- [EXTRACTED DATA]:
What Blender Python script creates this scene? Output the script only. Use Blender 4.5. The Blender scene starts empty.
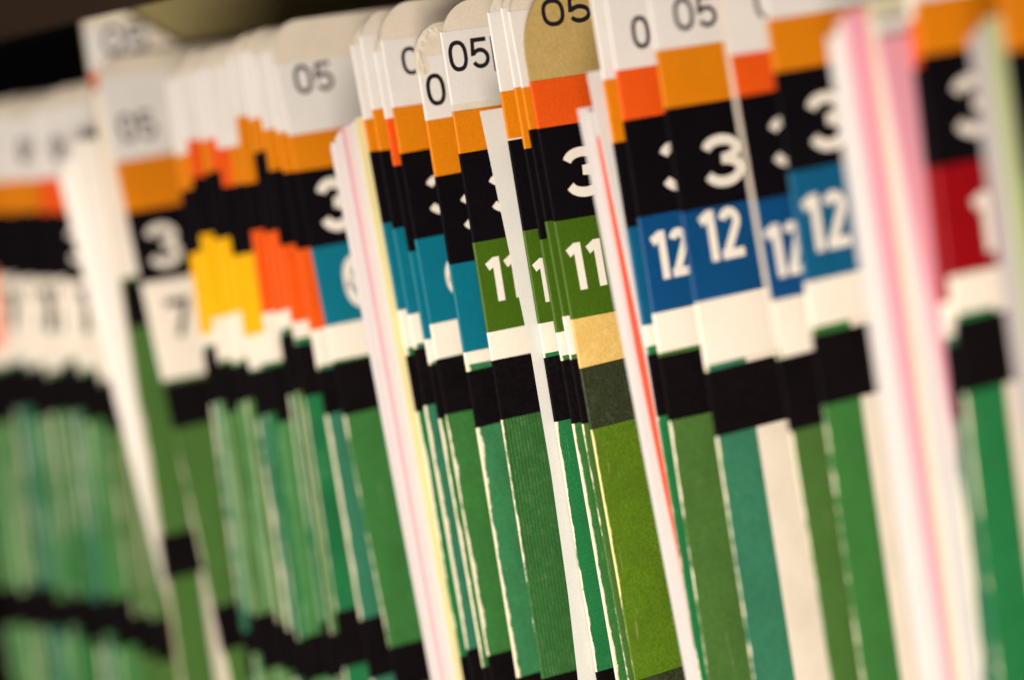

* * *

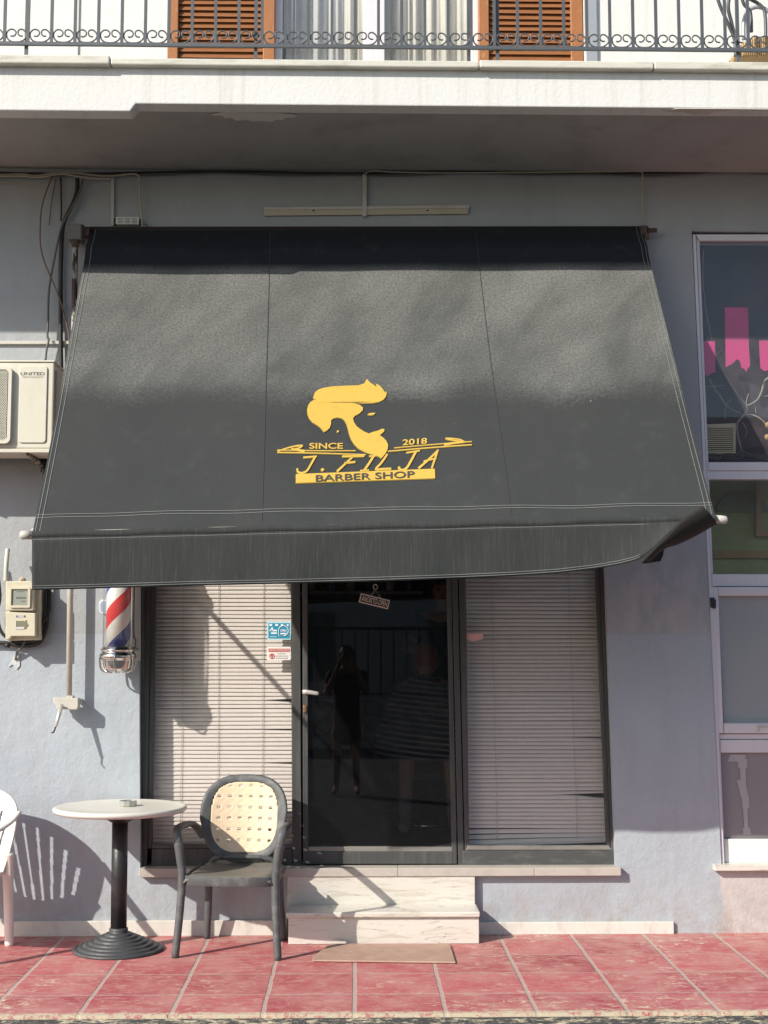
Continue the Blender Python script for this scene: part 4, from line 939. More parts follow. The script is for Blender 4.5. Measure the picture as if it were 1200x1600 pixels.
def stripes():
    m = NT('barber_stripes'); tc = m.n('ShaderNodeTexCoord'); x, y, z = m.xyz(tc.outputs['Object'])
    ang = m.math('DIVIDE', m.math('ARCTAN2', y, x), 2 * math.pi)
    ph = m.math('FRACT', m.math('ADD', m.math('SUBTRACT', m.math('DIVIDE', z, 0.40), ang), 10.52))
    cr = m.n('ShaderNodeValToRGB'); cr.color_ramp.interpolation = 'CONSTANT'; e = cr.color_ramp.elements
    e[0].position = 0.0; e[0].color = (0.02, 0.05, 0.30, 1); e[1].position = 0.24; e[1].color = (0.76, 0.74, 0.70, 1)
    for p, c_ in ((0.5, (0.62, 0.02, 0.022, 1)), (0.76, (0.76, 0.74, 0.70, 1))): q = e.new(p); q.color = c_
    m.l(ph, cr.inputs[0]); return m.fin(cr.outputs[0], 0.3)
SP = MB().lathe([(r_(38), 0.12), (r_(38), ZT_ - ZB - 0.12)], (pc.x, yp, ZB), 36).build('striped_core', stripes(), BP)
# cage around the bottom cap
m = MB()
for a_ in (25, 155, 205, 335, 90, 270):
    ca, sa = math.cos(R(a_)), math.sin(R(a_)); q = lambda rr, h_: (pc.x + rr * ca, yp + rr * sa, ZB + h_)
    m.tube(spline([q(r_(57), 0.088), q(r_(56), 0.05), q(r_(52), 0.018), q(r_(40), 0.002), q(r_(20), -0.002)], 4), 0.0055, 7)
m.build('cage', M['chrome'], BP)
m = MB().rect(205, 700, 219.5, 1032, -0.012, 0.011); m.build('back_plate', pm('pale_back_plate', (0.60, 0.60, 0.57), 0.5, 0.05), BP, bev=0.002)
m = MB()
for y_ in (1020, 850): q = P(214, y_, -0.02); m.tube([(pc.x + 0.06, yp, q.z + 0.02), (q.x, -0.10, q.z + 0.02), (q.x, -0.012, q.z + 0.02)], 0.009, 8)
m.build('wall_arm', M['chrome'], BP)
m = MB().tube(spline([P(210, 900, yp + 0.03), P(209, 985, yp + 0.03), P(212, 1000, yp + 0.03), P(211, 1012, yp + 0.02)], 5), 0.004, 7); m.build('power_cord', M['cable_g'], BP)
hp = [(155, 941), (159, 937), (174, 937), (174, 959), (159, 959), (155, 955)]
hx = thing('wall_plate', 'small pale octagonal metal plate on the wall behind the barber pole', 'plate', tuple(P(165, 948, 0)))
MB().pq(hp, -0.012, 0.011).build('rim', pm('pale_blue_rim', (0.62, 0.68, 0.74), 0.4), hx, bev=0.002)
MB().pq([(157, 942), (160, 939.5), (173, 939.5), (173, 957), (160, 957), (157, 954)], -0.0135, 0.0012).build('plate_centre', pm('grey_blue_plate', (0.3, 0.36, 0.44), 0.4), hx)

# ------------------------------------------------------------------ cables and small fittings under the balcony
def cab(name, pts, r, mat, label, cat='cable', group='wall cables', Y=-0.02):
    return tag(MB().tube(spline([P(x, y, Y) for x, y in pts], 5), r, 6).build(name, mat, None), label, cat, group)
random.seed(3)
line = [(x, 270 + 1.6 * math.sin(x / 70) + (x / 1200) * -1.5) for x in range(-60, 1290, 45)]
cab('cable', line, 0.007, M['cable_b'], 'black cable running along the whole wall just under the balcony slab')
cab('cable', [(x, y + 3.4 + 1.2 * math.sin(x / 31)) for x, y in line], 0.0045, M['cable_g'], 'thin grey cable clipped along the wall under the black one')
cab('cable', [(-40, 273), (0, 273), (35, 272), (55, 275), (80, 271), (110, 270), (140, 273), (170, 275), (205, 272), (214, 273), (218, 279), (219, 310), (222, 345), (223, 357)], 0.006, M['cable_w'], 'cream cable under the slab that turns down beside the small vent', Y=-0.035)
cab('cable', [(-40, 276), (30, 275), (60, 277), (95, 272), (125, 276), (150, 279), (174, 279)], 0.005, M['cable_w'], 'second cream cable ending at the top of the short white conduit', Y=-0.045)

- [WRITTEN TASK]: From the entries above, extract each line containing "script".

- [COMPLETED TASK]:
What Blender Python script creates this scene? Output the script only. Use Blender 4.5. The Blender scene starts empty.
Continue the Blender Python script for this scene: part 4, from line 939. More parts follow. The script is for Blender 4.5. Measure the picture as if it were 1200x1600 pixels.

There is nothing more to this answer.